The reader of Edward Carey’s Little must have a tender heart and a strong stomach. You will weep, you will applaud, you will wonder if your nerves can take it, but most of all you will shudder. In this gloriously gruesome imagining of the girlhood of Marie Tussaud, mistress of wax, fleas will bite, rats will run and heads will roll and roll and roll. Guts’n’gore galore: I bloody loved it.
Carey, author of the children’s Iremonger Trilogy, tells his tale with gusto. If this is a fairy story then Marie is more Rumpelstiltskin than Rapunzel. Her nose is hooked, her chin pointed, her eyes short-sighted. Even in womanhood she is tiny. They don’t call her Little for nothing.
Little Marie with big dreams. Or should that be nightmares? The chapters on the Terror — the Conciergerie, the guillotine, the flies turning the streets black —are hard to wash off. In his recreations of Berne, Paris, Versailles and London, Carey has written a Dickensian world as styled by Tim Burton. Little is no Nell. She’s a Pip, a David Copperfield, a twisted Oliver. The living are no less grotesquely fascinating than the waxworks. Meet the weeping widow Picot, still in love with a stuffed tailor’s doll of her dead husband. Meet Jacques Beauvisage, the boy who howls with the city’s dogs. Meet Doctor Curtius, expert in anatomy, thin as a skeleton himself. ‘We’ll trap barbarity in wax!’ cries the doctor when they first start casting murderers. Meet Louis XVI, King of Locksmiths. Meet the grieving monkey man of the Hôtel Singe. Meet Jean-Paul Marat — oops, too late — scabbed and stabbed in his bath, murdered by Charlotte Corday’s serrated breadknife. Meet hearts, meet spleens, meet scapulae, laid out on beds of red velvet.

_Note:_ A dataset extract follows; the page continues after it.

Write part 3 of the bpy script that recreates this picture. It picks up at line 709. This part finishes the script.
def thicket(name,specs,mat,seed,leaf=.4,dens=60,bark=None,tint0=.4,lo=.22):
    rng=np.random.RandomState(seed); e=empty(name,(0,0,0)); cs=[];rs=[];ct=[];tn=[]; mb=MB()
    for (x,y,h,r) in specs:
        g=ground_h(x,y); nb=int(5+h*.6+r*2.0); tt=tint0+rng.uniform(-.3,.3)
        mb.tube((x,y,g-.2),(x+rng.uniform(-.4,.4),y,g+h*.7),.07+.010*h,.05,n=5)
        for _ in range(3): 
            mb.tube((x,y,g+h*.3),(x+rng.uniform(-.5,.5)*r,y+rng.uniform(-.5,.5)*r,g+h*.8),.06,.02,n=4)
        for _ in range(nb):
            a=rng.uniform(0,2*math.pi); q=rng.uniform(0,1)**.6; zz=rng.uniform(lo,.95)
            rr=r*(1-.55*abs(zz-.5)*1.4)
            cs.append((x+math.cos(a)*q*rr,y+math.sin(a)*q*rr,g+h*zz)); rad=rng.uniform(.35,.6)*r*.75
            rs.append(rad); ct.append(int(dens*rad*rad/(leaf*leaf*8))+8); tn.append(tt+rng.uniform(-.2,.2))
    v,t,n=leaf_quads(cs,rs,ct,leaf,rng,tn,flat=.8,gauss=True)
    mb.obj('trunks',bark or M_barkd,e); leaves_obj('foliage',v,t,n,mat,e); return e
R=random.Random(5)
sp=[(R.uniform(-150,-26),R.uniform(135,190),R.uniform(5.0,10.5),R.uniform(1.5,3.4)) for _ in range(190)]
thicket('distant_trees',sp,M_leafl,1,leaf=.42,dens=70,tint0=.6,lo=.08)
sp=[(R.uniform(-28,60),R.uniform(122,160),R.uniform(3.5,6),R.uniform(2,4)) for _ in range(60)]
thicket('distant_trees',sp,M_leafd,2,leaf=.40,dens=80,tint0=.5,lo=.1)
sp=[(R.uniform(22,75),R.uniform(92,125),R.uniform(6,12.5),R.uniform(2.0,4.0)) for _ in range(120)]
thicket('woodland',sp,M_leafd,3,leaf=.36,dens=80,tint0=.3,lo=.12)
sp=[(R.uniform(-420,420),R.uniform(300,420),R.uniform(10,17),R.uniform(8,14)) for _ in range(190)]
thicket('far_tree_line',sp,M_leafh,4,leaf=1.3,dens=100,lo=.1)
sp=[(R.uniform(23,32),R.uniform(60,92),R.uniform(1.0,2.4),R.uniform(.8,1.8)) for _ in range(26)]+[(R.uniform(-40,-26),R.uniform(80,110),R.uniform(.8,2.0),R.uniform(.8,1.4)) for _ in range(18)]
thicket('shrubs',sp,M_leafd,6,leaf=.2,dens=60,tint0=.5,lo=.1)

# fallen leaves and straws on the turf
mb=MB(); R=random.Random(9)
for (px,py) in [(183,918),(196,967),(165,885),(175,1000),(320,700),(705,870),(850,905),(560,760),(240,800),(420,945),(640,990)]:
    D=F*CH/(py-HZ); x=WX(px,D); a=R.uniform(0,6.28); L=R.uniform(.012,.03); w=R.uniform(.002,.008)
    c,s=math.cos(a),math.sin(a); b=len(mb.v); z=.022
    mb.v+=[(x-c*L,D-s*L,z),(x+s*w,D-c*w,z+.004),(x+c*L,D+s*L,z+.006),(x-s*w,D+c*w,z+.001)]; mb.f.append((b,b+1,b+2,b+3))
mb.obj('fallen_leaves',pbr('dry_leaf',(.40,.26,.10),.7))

Unlike, say, William Boyd’s Love is Blind, which gives you the mechanics of piano-tuning in fin-de-siècle Paris in the manner of the Open University, Carey teaches the face-makers’ art with lip-smacking relish. Here is the beeswax, here the straws up nostrils, here the peeled orange skins rolled over clay to make pores, here the votive organs left in side chapels to cure revolting peasants. And unlike, say, portentous Prague in Sarah Perry’s Melmoth, in Carey’s subtle, modeling hands, Paris is gay and gloomy, debauched and deathly, fabulous and fearful. Marie is the eyes, ears and hold-your-nose of this book, a delightful guide to a mad, macabre world.